『アルジャーノンに花束を』を読んだ
読了後、なんとも言えない気持ちになった。「感動した」という言葉では足りないし、「考えさせられた」というのも少し違う。もっとずっと素直な、でも言葉にしづらい何かが心に残った。
モヤモヤするので、AIと話しながら、このモヤモヤをできる限り吐き出してみることにした。
チャーリーの日記を読んでいると、否応なしに彼の世界に引きずり込まれる。というより、引きずり込まれるしかない。物語が全て彼の視点で書かれているため、読んでいるうちに自然とチャーリーと同一化してしまう。最初は誤字だらけの文章が、徐々に流暢になっていく。
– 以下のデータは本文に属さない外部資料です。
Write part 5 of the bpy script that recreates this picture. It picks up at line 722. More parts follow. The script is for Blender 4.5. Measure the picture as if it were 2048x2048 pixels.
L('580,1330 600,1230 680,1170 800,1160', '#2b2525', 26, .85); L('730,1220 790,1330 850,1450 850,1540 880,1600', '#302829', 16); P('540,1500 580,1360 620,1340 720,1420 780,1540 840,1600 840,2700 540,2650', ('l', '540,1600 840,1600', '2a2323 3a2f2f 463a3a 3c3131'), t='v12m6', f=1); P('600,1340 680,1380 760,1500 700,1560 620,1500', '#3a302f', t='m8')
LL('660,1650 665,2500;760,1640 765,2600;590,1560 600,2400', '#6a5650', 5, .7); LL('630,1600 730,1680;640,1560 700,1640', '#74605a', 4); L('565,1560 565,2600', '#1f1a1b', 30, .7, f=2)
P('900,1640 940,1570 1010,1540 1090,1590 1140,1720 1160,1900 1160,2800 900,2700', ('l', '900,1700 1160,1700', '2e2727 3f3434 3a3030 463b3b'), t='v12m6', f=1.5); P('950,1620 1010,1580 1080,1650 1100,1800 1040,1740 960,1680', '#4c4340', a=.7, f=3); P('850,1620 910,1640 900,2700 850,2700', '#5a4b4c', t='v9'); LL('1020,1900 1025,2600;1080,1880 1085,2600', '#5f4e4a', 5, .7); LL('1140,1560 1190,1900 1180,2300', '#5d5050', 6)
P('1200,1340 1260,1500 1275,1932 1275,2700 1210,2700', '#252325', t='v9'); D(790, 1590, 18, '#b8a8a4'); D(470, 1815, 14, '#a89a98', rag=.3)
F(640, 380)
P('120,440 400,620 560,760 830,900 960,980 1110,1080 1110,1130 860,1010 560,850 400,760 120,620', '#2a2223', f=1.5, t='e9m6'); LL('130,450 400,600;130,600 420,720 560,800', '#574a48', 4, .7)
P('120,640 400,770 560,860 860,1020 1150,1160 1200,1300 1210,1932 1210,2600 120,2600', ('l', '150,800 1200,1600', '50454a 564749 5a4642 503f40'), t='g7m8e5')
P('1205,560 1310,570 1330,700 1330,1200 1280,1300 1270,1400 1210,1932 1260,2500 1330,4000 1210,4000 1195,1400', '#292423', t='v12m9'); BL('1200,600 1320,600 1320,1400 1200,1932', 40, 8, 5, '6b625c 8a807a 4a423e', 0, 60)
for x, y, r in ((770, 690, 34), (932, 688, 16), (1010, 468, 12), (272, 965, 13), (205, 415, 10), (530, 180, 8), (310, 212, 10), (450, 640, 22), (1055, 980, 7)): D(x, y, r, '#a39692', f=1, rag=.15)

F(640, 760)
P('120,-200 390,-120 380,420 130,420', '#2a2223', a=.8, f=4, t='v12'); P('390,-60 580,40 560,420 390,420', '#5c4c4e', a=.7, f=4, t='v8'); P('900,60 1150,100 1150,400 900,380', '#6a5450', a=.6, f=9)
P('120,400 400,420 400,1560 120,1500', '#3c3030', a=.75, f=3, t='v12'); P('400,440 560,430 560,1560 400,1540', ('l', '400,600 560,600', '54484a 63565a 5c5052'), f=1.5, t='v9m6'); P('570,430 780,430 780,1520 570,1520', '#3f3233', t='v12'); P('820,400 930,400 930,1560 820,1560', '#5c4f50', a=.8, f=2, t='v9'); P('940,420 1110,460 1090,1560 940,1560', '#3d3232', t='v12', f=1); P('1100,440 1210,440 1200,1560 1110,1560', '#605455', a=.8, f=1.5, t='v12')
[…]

その変化と共に、彼の見る世界も、人々との関係も、どんどん変わっていく。この変化の速さに、読者である自分も心の準備をする暇もなく巻き込まれた。知能の成長に伴う視点の変化、心情の変化、周囲との関係の変化。それらが矢継ぎ早に押し寄せてきて、ゆっくりと消化する時間も与えてくれない。だからこそ、チャーリーと同じように、心も常に揺れ動かされ続けた感覚があった。
以下、よかった話。
両親に会いに行ったことで見えてきたもの。
子供の頃は怖かった母親が、実は強すぎる愛情に苦しんでいたのかもしれないと思うと、複雑な気持ちになる。認知症になりかけているように見える母が、チャーリーのことだけは覚えていたというのも、その愛情の深さを物語っているように感じた。
一方で父親は、子供の頃のチャーリーには優しく接していたように見えたのに、知能が上がった大人のチャーリーに気づかなかった。 表面的には受け入れているように見せながら、どこか他人事のような態度で、結局今の彼の世界にはチャーリーはもういないんだろうなと。
それから、アリスとの関係。先生と生徒から始まり、お互いを想い合う関係になり、でも知能の差によってまた離れていく。最後に特別支援学校で再会したものの、自分が賢かったことを思い出し、アリスにかわいそうだと思われたくないと感じつつ、その場を去る場面にはグッとくるものがあった。
そして、アルジャーノンという存在。賢くなっても、賢くなりすぎても、そして再び知能が下がっていく時も、このネズミとの関係性だけは常に変わってないように見えた。そういう意味で特別だったのかな。 アルジャーノンは、チャーリーにとって本当の意味での「友達」だったのかもしれない。
最後にアルジャーノンの墓に花束を添えて欲しいとう願いにはどういう意図があったんだろうか、
読み終えた今でも、チャーリーの最後の選択には深い印象が残っている。知能は下がっていっても、前を向いて生きようとする姿。それは決して悲しい結末ではなく、むしろ希望のようなものを感じさせる。
この作品の良さは、きっと「知能」や「愛情」といった言葉では簡単に説明できない。でも、確かに心に残る何かがある。それは多分、チャーリーという一人の人間の物語を通して、自分たち自身の中にある大切な何かに気付かせてくれるからなのかもしれない。